--- begin ---
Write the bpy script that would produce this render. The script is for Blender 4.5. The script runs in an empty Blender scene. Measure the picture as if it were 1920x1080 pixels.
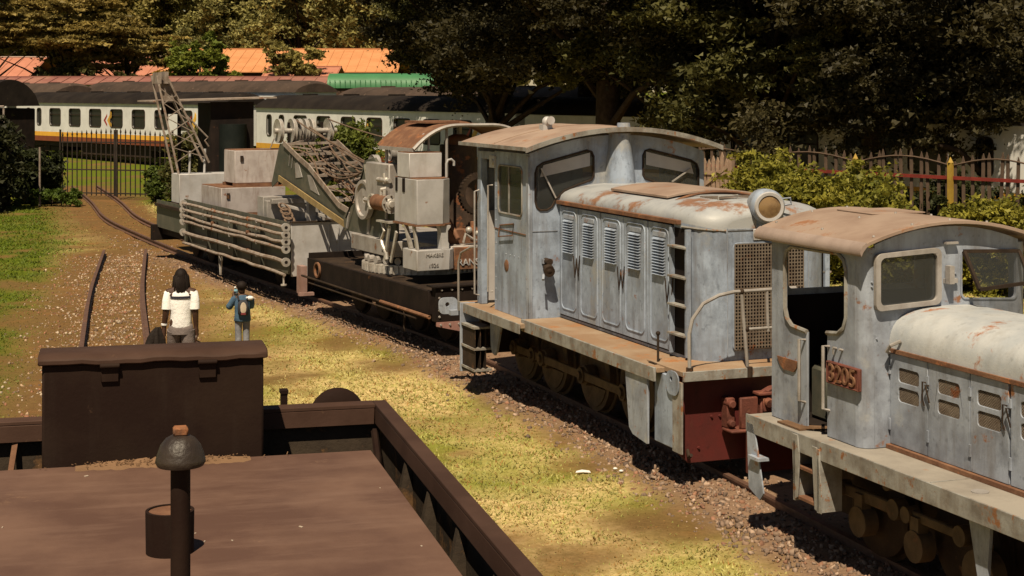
import bpy, bmesh, math, random
import numpy as np
from mathutils import Vector, Matrix
from mathutils.geometry import tessellate_polygon
R = math.radians
scene = bpy.context.scene
C = scene.collection
rng = np.random.default_rng(7)
random.seed(7)

# ------------------------------------------------------------------ camera, sky, sun, exposure
cam_d = bpy.data.cameras.new('camera'); cam = bpy.data.objects.new('camera', cam_d); C.objects.link(cam)
cam.location = (0, 0, 4.35); cam.rotation_euler = (R(90), 0, 0)
cam_d.sensor_width = 36; cam_d.lens = 56.25; cam_d.shift_y = -0.19375
cam_d.clip_start = .1; cam_d.clip_end = 2000
scene.camera = cam
SUN_EL, SUN_AZ = R(58), R(11)          # light travels away from the camera, a little to the right
world = bpy.data.worlds.new('World'); scene.world = world; world.use_nodes = True
wn = world.node_tree.nodes; wl = world.node_tree.links
sky = wn.new('ShaderNodeTexSky'); sky.sky_type = 'NISHITA'; sky.sun_disc = False
sky.sun_elevation = SUN_EL; sky.sun_rotation = R(191); sky.dust_density = 1.0; sky.air_density = 1.0; sky.altitude = 1795   # the photograph's highland city
wb = wn.new('ShaderNodeMix'); wb.data_type = 'RGBA'; wb.blend_type = 'MULTIPLY'; wb.inputs[0].default_value = 1; wb.inputs[7].default_value = (1,.80,.60,1)   # warm white balance of the whole sky
wl.new(sky.outputs[0], wb.inputs[6]); wl.new(wb.outputs[2], wn['Background'].inputs[0]); wn['Background'].inputs[1].default_value = .05
sun_d = bpy.data.lights.new('sun', 'SUN'); sun_d.energy = 5.0; sun_d.angle = R(.5); sun_d.color = (1, .84, .60)
sun = bpy.data.objects.new('sun', sun_d); C.objects.link(sun); sun.location = (-5, -30, 50)
d = Vector((math.sin(SUN_AZ)*math.cos(SUN_EL), math.cos(SUN_AZ)*math.cos(SUN_EL), -math.sin(SUN_EL)))
sun.rotation_euler = d.to_track_quat('-Z', 'Y').to_euler()
scene.view_settings.view_transform = 'Standard'; scene.view_settings.look = 'None'
scene.view_settings.exposure = 0.5; scene.view_settings.gamma = 1

# ------------------------------------------------------------------ helpers
class MB:
    def __init__(s): s.v = []; s.f = []
    def add(s, vs, fs):
        n = len(s.v); s.v += [tuple(p) for p in vs]; s.f += [tuple(i+n for i in f) for f in fs]; return s
    def box(s, x0, x1, y0, y1, z0, z1):
        return s.add([(x0,y0,z0),(x1,y0,z0),(x1,y1,z0),(x0,y1,z0),(x0,y0,z1),(x1,y0,z1),(x1,y1,z1),(x0,y1,z1)],
                     [(0,3,2,1),(4,5,6,7),(0,1,5,4),(1,2,6,5),(2,3,7,6),(3,0,4,7)])
    def bar(s, p0, p1, w, h, up=(0,0,1)):
        p0 = Vector(p0); p1 = Vector(p1); d = (p1-p0).normalized(); u = Vector(up)
        if abs(d.dot(u)) > .98: u = Vector((1,0,0))
        a = d.cross(u).normalized()*w/2; b = a.cross(d).normalized()*h/2
        vs = [p+i*a+j*b for p in (p0,p1) for i,j in ((-1,-1),(1,-1),(1,1),(-1,1))]
        return s.add(vs, [(0,1,2,3),(7,6,5,4),(0,4,5,1),(1,5,6,2),(2,6,7,3),(3,7,4,0)])
    def cyl(s, p0, p1, r0, r1=None, n=14, caps=True):
        r1 = r0 if r1 is None else r1
        p0 = Vector(p0); p1 = Vector(p1); d = (p1-p0).normalized(); u = Vector((0,0,1)) if abs(d.z) < .9 else Vector((1,0,0))
        a = d.cross(u).normalized(); b = d.cross(a)
        vs = [p+(a*math.cos(t)+b*math.sin(t))*r for p,r in ((p0,r0),(p1,r1)) for t in (2*math.pi*k/n for k in range(n))]
        fs = [(k,(k+1)%n,n+(k+1)%n,n+k) for k in range(n)]
        if caps: fs += [tuple(range(n-1,-1,-1)), tuple(range(n,2*n))]
        return s.add(vs, fs)
    def tube(s, pts, r, n=6):
        P = [Vector(p) for p in pts]; m = len(P); vs = []; prev = None
        for i,p in enumerate(P):
            d = (P[min(i+1,m-1)]-P[max(i-1,0)]).normalized()
            if prev is None:
                u = Vector((0,0,1)) if abs(d.z) < .9 else Vector((1,0,0)); a = d.cross(u).normalized()
            else: a = (prev-d*prev.dot(d)).normalized()
            prev = a; b = d.cross(a); rr = r[i] if hasattr(r,'__len__') else r
            vs += [p+(a*math.cos(t)+b*math.sin(t))*rr for t in (2*math.pi*k/n for k in range(n))]
        fs = [(i*n+k,i*n+(k+1)%n,(i+1)*n+(k+1)%n,(i+1)*n+k) for i in range(m-1) for k in range(n)]
        fs += [tuple(range(n-1,-1,-1)), tuple(range((m-1)*n,m*n))]
        return s.add(vs, fs)
    def lathe(s, prof, o, axis='z', n=20):
        o = Vector(o); vs = []
        for r,h in prof:
            for k in range(n):
                t = 2*math.pi*k/n; a,b = r*math.cos(t), r*math.sin(t)
                vs.append(o+Vector({'z':(a,b,h),'y':(a,h,b),'x':(h,a,b)}[axis]))
        m = len(prof)
        fs = [(i*n+k,i*n+(k+1)%n,(i+1)*n+(k+1)%n,(i+1)*n+k) for i in range(m-1) for k in range(n)]
        if prof[0][0] > .02 and prof[-1][0] > .02: fs += [((m-1)*n+k,(m-1)*n+(k+1)%n,(k+1)%n,k) for k in range(n)]
        else: fs += [tuple(range(n)), tuple(range((m-1)*n,m*n))]
        return s.add(vs, fs)
    def plate(s, loops, axis, c0, c1):
        """extrude a polygon with holes; loops hold the two other coordinates in order"""
        fl = [p for l in loops for p in l]; N = len(fl)
        mk = {'x':lambda a,b,c:(c,a,b),'y':lambda a,b,c:(a,c,b),'z':lambda a,b,c:(a,b,c)}[axis]
        tri = tessellate_polygon([[Vector((a,b,0)) for a,b in l] for l in loops])
        vs = [mk(a,b,c0) for a,b in fl]+[mk(a,b,c1) for a,b in fl]
        fs = [tuple(t) for t in tri]+[tuple(N+i for i in reversed(t)) for t in tri]; k = 0
        for l in loops:
            n = len(l); fs += [(k+i,k+(i+1)%n,N+k+(i+1)%n,N+k+i) for i in range(n)]; k += n
        return s.add(vs, fs)
    def sphere(s, c, r, n=12, m=8, sc=(1,1,1)):
        c = Vector(c); vs = []
        for i in range(m+1):
            ph = math.pi*i/m; rr = max(math.sin(ph),.001)
            vs += [c+Vector((r*rr*math.cos(2*math.pi*k/n)*sc[0], r*rr*math.sin(2*math.pi*k/n)*sc[1], r*math.cos(ph)*sc[2])) for k in range(n)]
        return s.add(vs, [(i*n+k,(i+1)*n+k,(i+1)*n+(k+1)%n,i*n+(k+1)%n) for i in range(m) for k in range(n)])
    def loft(s, rings, closed=False, caps=True):
        n = len(rings[0]); vs = [p for r in rings for p in r]; K = n if closed else n-1
        fs = [(i*n+k,i*n+(k+1)%n,(i+1)*n+(k+1)%n,(i+1)*n+k) for i in range(len(rings)-1) for k in range(K)]
        if caps: fs += [tuple(range(n-1,-1,-1)), tuple(range((len(rings)-1)*n,len(rings)*n))]
        return s.add(vs, fs)
    def mesh(s, name):
        me = bpy.data.meshes.new(name); me.from_pydata(s.v, [], s.f)
        bm = bmesh.new(); bm.from_mesh(me); bmesh.ops.recalc_face_normals(bm, faces=bm.faces); bm.to_mesh(me); bm.free()
        return me

def rrect(x0, x1, y0, y1, r, n=4):
    P = []
    for cx,cy,a in ((x1-r,y1-r,0),(x0+r,y1-r,90),(x0+r,y0+r,180),(x1-r,y0+r,270)):
        P += [(cx+r*math.cos(R(a+90*k/n)), cy+r*math.sin(R(a+90*k/n))) for k in range(n+1)]
    return P
SPLIT = {'canopy_post','socket','wiper','strap','stile','panel_rib','rib','collar','base_rail','rung_mark','patch_plate','hook','grab_rail','tread_grid','gauge_glass','rod','fleece_collar','nose_seam','hinge','brace_strut','timber_beam','stanchion','head_cheek','roof_edge','seam','board_plate','drain_cock','latch'}
def pieces(mb):
    # connected pieces of a builder, each as a builder of its own
    par = list(range(len(mb.v)))
    def find(i):
        while par[i] != i: par[i] = par[par[i]]; i = par[i]
        return i
    for f in mb.f:
        for j in f[1:]: par[find(j)] = find(f[0])
    out = {}
    for f in mb.f: out.setdefault(find(f[0]),[]).append(f)
    res = []
    for fs in out.values():
        m_ = MB(); ids = sorted({i for f in fs for i in f}); mp = {i:k for k,i in enumerate(ids)}
        m_.v = [mb.v[i] for i in ids]; m_.f = [tuple(mp[i] for i in f) for f in fs]; res.append(m_)
    return res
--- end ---
Write out, word for word, the lines from the start of the data through the one holding "random.seed(7)". Omit pictures.

CORRECT RESPONSE:
Write the bpy script that would produce this render. The script is for Blender 4.5. The script runs in an empty Blender scene. Measure the picture as if it were 1920x1080 pixels.
import bpy, bmesh, math, random
import numpy as np
from mathutils import Vector, Matrix
from mathutils.geometry import tessellate_polygon
R = math.radians
scene = bpy.context.scene
C = scene.collection
rng = np.random.default_rng(7)
random.seed(7)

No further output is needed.